When ex-railways chief Christian Kern became Austrian chancellor last year, hopes ran high that the dapper Social Democrat would help fix the quarrelling coalition government and fend off the far-right.


But blunders and scandals have turned the 51-year-old into a "lame duck", experts say, all but destroying his chances of leading the Social Democrats (SPÖ) to victory in Sunday's elections.

Newspapers that had hailed his nomination in May 2016 as a "new chance" now warn of a "fiasco".

The Social Democrats look set to be consigned to the opposition for the first time since 2000, outflanked by increasingly hardline conservatives led by 31-year-old Sebastian Kurz.

And yet it had all started so promisingly.

Articulate and telegenic, Kern seemed the ideal candidate to reboot the SPÖ after its disastrous performance in last year's presidential race, which had claimed the scalp of Kern's predecessor Werner Faymann.

"We need to open the windows and let fresh air in," Kern urged in his first official speech.

Impeccable credentials

With his working-class background and business acumen, the father-of-four had impeccable credentials on paper.

The son of an electrician and a secretary, Kern joined the SPÖ following a brief stint in journalism after university.

A first-time dad aged barely 20 -- "My partying days were quickly over," he said in a recent interview -- he swiftly moved up the ranks and became a much-praised spokesman in the government of Franz Vranitzky.

In 1997 Kern left politics to pursue a stellar business career, first as senior manager at the country's biggest electricity company, then as popular boss of Austrian Federal Railways (ÖBB).

By the time he became chancellor, his working class accent had gone, talking, the Austria Press Agency said, "as if he had grown up in Schönbrunn Palace" -- Vienna's former imperial summer residence.

'Vain princess' 

But the euphoria over the social media-savvy Kern, whose suave appearance earned him comparison with Humphrey Bogart, was short-lived.

For one he failed to resolve the SPÖ's internal rifts, especially over whether to cosy up to the far-right Freedom Party (FPÖ), set to become junior coalition partners to Kurz's conservatives.

"Even a prime candidate like Christian Kern won't be enough" to save the SPÖ, said analyst Hubert Sickinger.

Embarrassing revelations also chipped away at Kern's polished image.

A SPÖ promotional video of him posing as a pizza delivery man to listen to ordinary voters' concerns turned awkward after claims that the stunt had been staged.

In September an SPÖinsider called Kern "vain" and "a princess" in a leaked report.
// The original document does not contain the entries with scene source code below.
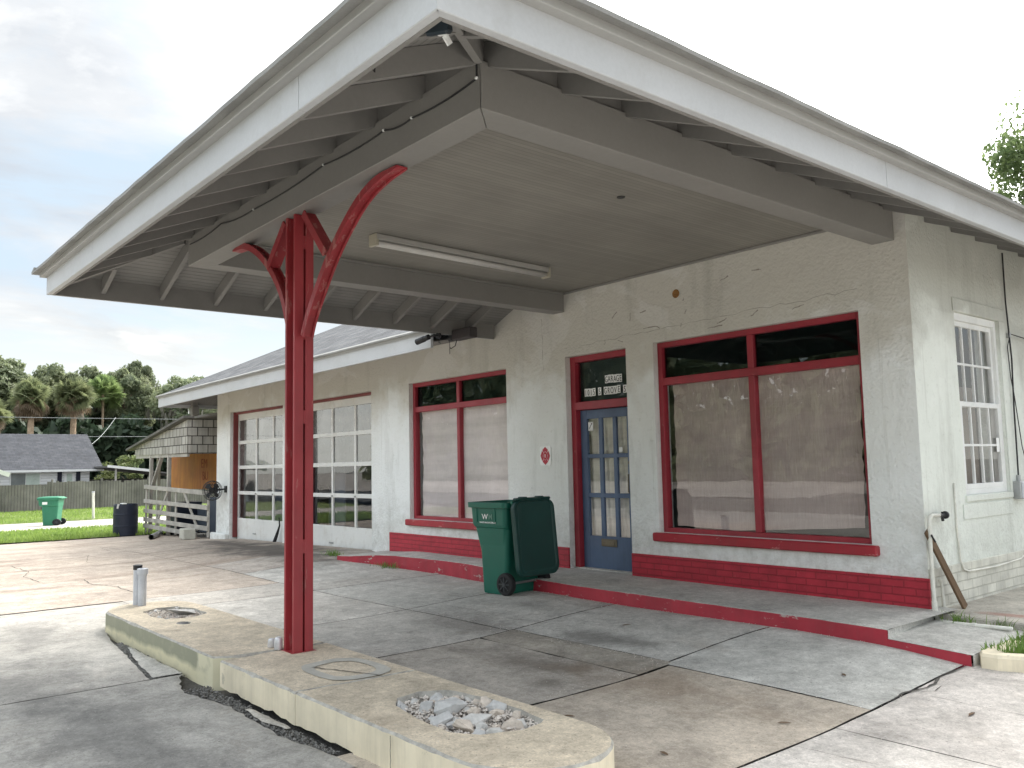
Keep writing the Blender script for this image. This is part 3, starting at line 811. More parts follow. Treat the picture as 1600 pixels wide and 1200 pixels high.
def tiles(g, s, x, z, w, h, gapw):
    out = []
    for ch in s:
        if ch == ' ': x += gapw; continue
        wid = w if ch not in '1' else w*.72
        dz = r.uniform(-.004, .004)
        g.box(x, x+wid-.0015, yl-.0012, yl, z+dz, z+h+dz); out.append((ch, x+wid/2, z+dz)); x += wid
    return out
L1 = tiles(g, 'GARAGE', -3.885, 2.452, .0475, .098, .03)
L2 = tiles(g, '1015 S GROVE ST', -4.245, 2.312, .056, .098, .043)
g.done('letter_tile', M['label'], fr)
gg = []
for (ch, cx, cz) in L1+L2:
    gg.append(text(ch, .105, cx, yl-.0022, cz+.012, M['ink'], fr, 'tmp', sx=.62, align='CENTER', ext=.0006))
def join(objs, name, mat, parent):
    bm = bmesh.new()
    for o in objs:
        bm.from_mesh(o.data); me0 = o.data
        bpy.data.objects.remove(o); bpy.data.meshes.remove(me0)
    me = bpy.data.meshes.new(name); bm.to_mesh(me); bm.free()
    return link_mesh(name, me, mat, parent)
join(gg, 'lettering', M['ink'], fr)

ya = y+.075; da, db = x0+.088, x1-.034; dz0, dz1 = ST+.008, 2.14
g = G()
cols = [(-4.235,-4.035),(-3.975,-3.795),(-3.735,-3.56)]; rows = [(.575,1.045),(1.10,1.535),(1.585,2.03)]
g.box(da, cols[0][0], ya, ya+.045, dz0, dz1, .003); g.box(cols[2][1], db, ya, ya+.045, dz0, dz1, .003)
g.box(cols[0][0], cols[2][1], ya, ya+.045, dz0, rows[0][0], .003); g.box(cols[0][0], cols[2][1], ya, ya+.045, rows[2][1], dz1, .003)
for i in (0, 1): g.box(cols[i][1], cols[i+1][0], ya+.004, ya+.041, rows[0][0], rows[2][1], .004)
for i in (0, 1): g.box(cols[0][0], cols[2][1], ya+.006, ya+.039, rows[i][1], rows[i+1][0], .004)
dr = g.done('door', M['blue'], B); dr['label'] = 'blue nine pane door'
g = G(); g.face([(cols[0][0],ya+.022,rows[0][0]),(cols[2][1],ya+.022,rows[0][0]),(cols[2][1],ya+.022,rows[2][1]),(cols[0][0],ya+.022,rows[2][1])]); g.done('pane', M['glass'], dr)
g = G(); g.grid(rangef(0,1,50), rangef(0,1,14), lambda u, v: (lerp(da+.05,db-.05,u), ya+.085+.012*math.sin(u*38+v*1.5)+.012*mnoise.noise(Vector((u*6,v*3,1))), lerp(.50+.05*mnoise.noise(Vector((u*5,0,0))),2.08,v)))
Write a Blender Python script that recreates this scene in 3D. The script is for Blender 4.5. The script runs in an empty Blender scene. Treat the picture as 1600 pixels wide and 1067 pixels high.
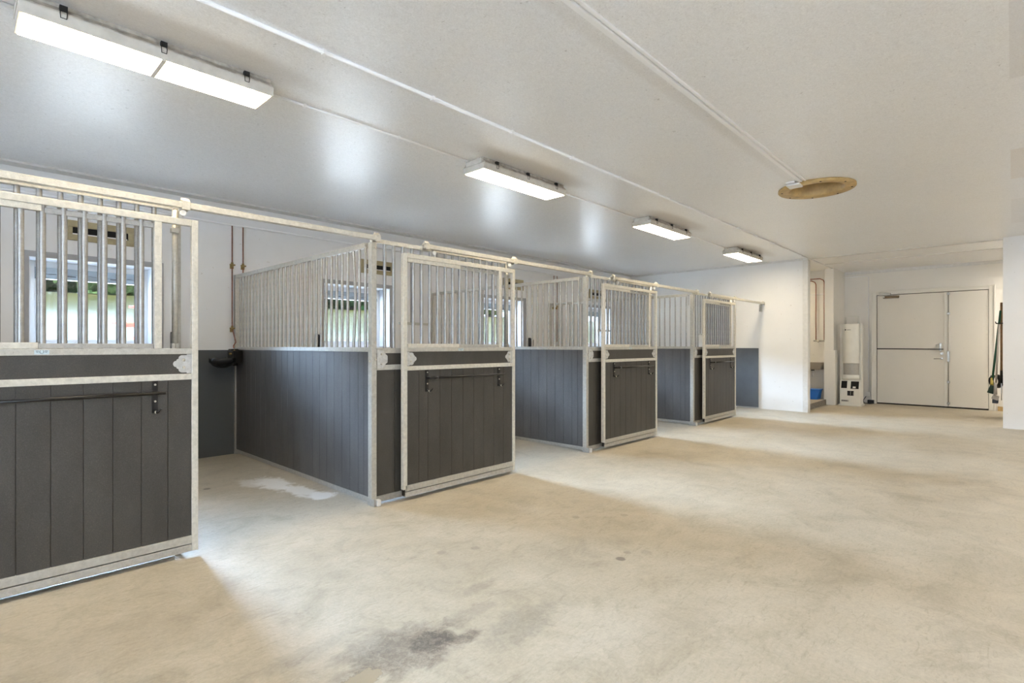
import bpy, bmesh, math, random
from mathutils import Vector, Matrix, noise
random.seed(7)
PI = math.pi
sc = bpy.context.scene
COL = sc.collection

# ---------------------------------------------------------------- camera
F = 828.2; VX = 1582.5; HOR = 540.0
cam_d = bpy.data.cameras.new('camera'); cam = bpy.data.objects.new('camera', cam_d); COL.objects.link(cam)
cam_d.sensor_width = 36; cam_d.lens = F / 1600 * 36
cam_d.shift_y = (HOR - 533.5) / 1600
theta = math.atan2(VX - 800, F)
cam.location = (0, 0, 1.32)
cam.rotation_euler = (PI / 2, 0, theta - PI / 2)
cam_d.clip_start = 0.05; cam_d.clip_end = 500
sc.camera = cam

# ---------------------------------------------------------------- colour management
sc.view_settings.view_transform = 'Standard'
sc.view_settings.look = 'None'
sc.view_settings.gamma = 1
sc.view_settings.use_curve_mapping = False
sc.view_settings.exposure = 1.08

SKY_FOCUS, SKY_GLOW, SKY_BASE = 14.0, 620.0, 2.5
# ---------------------------------------------------------------- world: bright overcast-blue sky
world = bpy.data.worlds.new('sky'); sc.world = world; world.use_nodes = True
wn = world.node_tree.nodes; wl = world.node_tree.links; wn.clear()
wo = wn.new('ShaderNodeOutputWorld'); wb = wn.new('ShaderNodeBackground')
# hazy sky, far brighter low over the meadow side (north, +Y) than overhead
wtc = wn.new('ShaderNodeTexCoord'); wsx = wn.new('ShaderNodeSeparateXYZ'); wl.new(wtc.outputs['Generated'], wsx.inputs[0])
def wmath(op, a_, b_, clamp=False):
    m_ = wn.new('ShaderNodeMath'); m_.operation = op; m_.use_clamp = clamp
    for i_, v_ in enumerate((a_, b_)):
        if v_ is None: continue
        if isinstance(v_, (int, float)): m_.inputs[i_].default_value = v_
        else: wl.new(v_, m_.inputs[i_])
    return m_.outputs[0]
lobe = wmath('POWER', wmath('MAXIMUM', wsx.outputs[1], 0.0), SKY_FOCUS)
high = wn.new('ShaderNodeMapRange'); high.interpolation_type = 'SMOOTHSTEP'; wl.new(wsx.outputs[2], high.inputs[0])
high.inputs[1].default_value = 0.05; high.inputs[2].default_value = 0.25; high.inputs[3].default_value = 0.25; high.inputs[4].default_value = 1.0
wl.new(wmath('ADD', wmath('MULTIPLY', wmath('MULTIPLY', lobe, high.outputs[0]), SKY_GLOW), SKY_BASE), wb.inputs['Strength'])
wb.inputs['Color'].default_value = (0.53, 0.715, 1.0, 1)
wl.new(wb.outputs[0], wo.inputs[0])
# sun stands behind the stable: it lights the meadow beyond the windows, not the room
sun_d = bpy.data.lights.new('sun', 'SUN'); sun = bpy.data.objects.new('sun', sun_d); COL.objects.link(sun)
sun_d.energy = 19.0; sun_d.angle = 0.02; sun_d.color = (1, 0.95, 0.85)
sun.location = (0, -20, 20)
sun.rotation_euler = (math.radians(38), 0, math.radians(80))

LAMP_STRENGTH = 19.0
LAMP_COLOR = (1.0, 0.83, 0.57, 1)

# ---------------------------------------------------------------- key dimensions (metres)
H = 3.05                 # ceiling
YB = 6.92                # back wall (windows)
YF = 3.85                # centre line of the stall fronts
XF = 11.62               # far cross wall
XE = 14.55               # end wall with double door
P = 3.015                # stall pitch
PX = [-0.618, 2.397, 5.412, 8.427]        # front posts / partitions
DR = [1.076, 4.017, 7.039, 10.048]        # right edges of the sliding doors
WX = [(-2.52, -1.49), (0.517, 1.548), (3.54, 4.60), (6.58, 7.632), (9.63, 10.69)]  # first opening is unseen, added to help light the ceiling
WZ = (1.30, 2.187)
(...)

Most damaging was the departure of the party's number two this month over allegations that a shady spin doctor masterminded an anti-Kurz smear campaign in the name of the SPÖ.

Although Kern denies all knowledge, the scandal has given his rivals plenty of ammunition.

"Kern has dominated the debates... for all the wrong reasons," commented analyst Wolfgang Bachmayer. "He's a lame duck."

Kern has vowed to go into opposition if his party doesn't come first.

But there are doubts he'll still be leader at all after Sunday.